なぜか人は完璧な理想が叶うと思っている。理想が叶う人生が完璧だとも思っている。SNSはそういう誤解を与えやすい。実際は計画どおりに人生が進んでも思っていたものと違う。と感じる人が多い。
AIが発達してきて、フェイクを簡単に作りやすくなった。人間がこれまで鍛えてきた技能もAIと一瞬で入れ替わるくらいの技術革新が加速している。そういう環境下で、これから本当に魅力的な人は、「何の技術や能力もないけど、愛される人」であったり、「ただいるだけでその場の雰囲気を良くする人」だと予想する人もいる。
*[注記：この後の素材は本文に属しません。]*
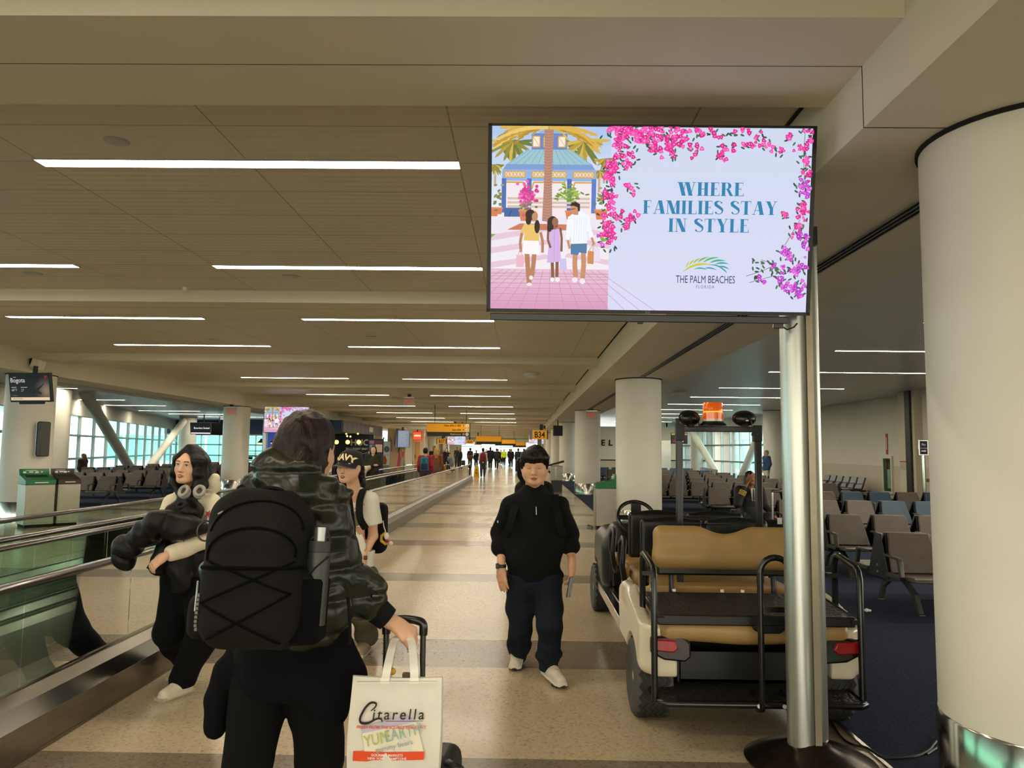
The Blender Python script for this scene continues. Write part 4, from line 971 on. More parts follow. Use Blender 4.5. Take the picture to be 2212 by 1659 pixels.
part('board', mat('board_navy', '232c4a', rough=.5), pb, lambda m: m.box(-.48, .48, 0, .06, .1, 2.22)); p.build('poster', vcol_mat('print_matte'), pb, (0, -.004, 0)); part('finial', M_dark, pb, lambda m: [m.ball((s*.47, .03, 2.27), .05, 10, 8) for s in (-1, 1)])
mu = thing('mural_panel', 'painted mural of red, pink and green shapes on the wall past the posters', 'mural', (-9.15, 55, 0)); p = Pic()
p.rect(-.65, 0, .65, 3.1, 'c3a883'); p.poly([(-.2, 2.0), (-.05, 3.1), (.15, 3.1), (.1, 2.4), (.0, 1.7)], 'b0402f'); p.poly([(-.6, 1.5), (-.45, 2.5), (-.3, 2.2), (-.3, 1.4)], '8a6a72'); p.poly([(.1, 1.4), (.2, 2.6), (.3, 2.1), (.25, 1.2)], '4f7a5a'); p.poly([(.05, .3), (.2, 1.6), (.35, 1.0), (.3, .2)], 'b84f68'); p.poly([(.3, .2), (.4, 1.5), (.6, 1.6), (.6, .2)], '9aa57a'); p.ell(.48, 1.3, .1, .3, 'd4674f'); p.ell(.48, 1.5, .05, .08, 'e9d7a8'); p.poly([(.5, 0), (.6, .8), (.65, .2)], '3f6f5a')
part('board', M_wall, mu, lambda m: m.box(-.66, .66, 0, .08, 0, 3.12)); p.build('painting', vcol_mat('print_matte'), mu, (0, -.004, 0))
pc = thing('poster_stand', 'white poster stand with a brown bottle shape in front of the mural', 'poster stand', (-9.45, 52.2, 0)); p = Pic(); p.rect(-.32, .5, .32, 2.1, 'c9d2d0'); p.ell(.1, 1.6, .2, .22, '5a6a68'); p.poly([(-.12, .55), (-.2, .8), (-.12, 1.05), (-.03, 1.22), (.06, 1.05), (.14, .8), (.08, .55)], '9a5a30'); p.rect(.05, 1.2, .25, 1.22, '7a8a88'); p.rect(.08, 1.12, .25, 1.14, '7a8a88')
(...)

能力がある人が優秀だと言われていたが、特定の業界では急速に代替化が進んでいく。いずれほとんどの仕事が代替化されるなら、人間が本来持つ性格や人間性の良し悪しが人間の価値になるのかもしれない。
AIというのは、勝手に自ら学んでいくが、人間というのはさほど学ばない。実際にどの時代も同じようなことで差別が起こったり、ルールとして変わっても人の心情の奥底は変わってなかったりする。
結局は時代に合わせて上っ面を塗り替えて、それっぽく生きているだけで、根本的な部分は人が生まれ持ってきたものからさほど変わらない。ヤバい奴はヤバい奴であり続けるし、それはどんな職業でどんな場所にいても変わらない。
人間は他人に何を期待しているんだろうか。自分の好きな人が、自分の理想通りであってほしいと思うにしても、理想通りじゃなければ嫌いになるなんて、かなり身勝手ではある気もする。
クズでも好きな人でも、その人はその人として生きていくだけで、誰かの理想を叶えるための人間ではない。好かれるために生きる必要もないし、偽る必要もない。偽るならそれはビジネスで生計を立てているだけで、その人の本質的な姿と混同させるべきではない。
俳優に演技をするな、と言う人はいないし、役のままで普段生活しろ。という要望を受け入れる必要もない。なぜなら彼らの仕事と彼ら自身は違うからである。
SNSは趣味でやっている人もいれば、大金を稼ぐ仕事としてやっている人もいるので、境界が曖昧になりやすい。だから世間に誤解されやすいのだろうか。
芸人になろうか迷っていた時、SNSなどで芸人がオモチャにされている状況を見て、こんなクズのオモチャにされる仕事なら、大金貰えてもやらないほうがいいな。と思うようになった。
私が学生時代に期待していたほど社会は区画整理されてなかったし、大人になっても小中学校で経験したような揉め事が勃発していた。いくつになっても人は変わらないんだなと思うようになったし、SNSの拡大でそれについて確信を得るようにもなった。
社会が理想通りじゃないというのは悲しい。理想の人が理想通りじゃなかったら、また他の人を探すしか無い。しかし、社会が理想通りじゃなかったら、この先もずっと生きづらい。その生きづらさを抱えている人が現代では増えてきたように思える。
昔はさほど期待していない人が多かったんだろうか。あるいは、期待以上の社会だったんだろうか。どれだけテクノロジーが発達しても、それによる弊害は生まれる。
自分の理想を押し付ける人ばかりで、他人の理想を叶えてあげようとする人が詐欺師しかいないのが悲しい。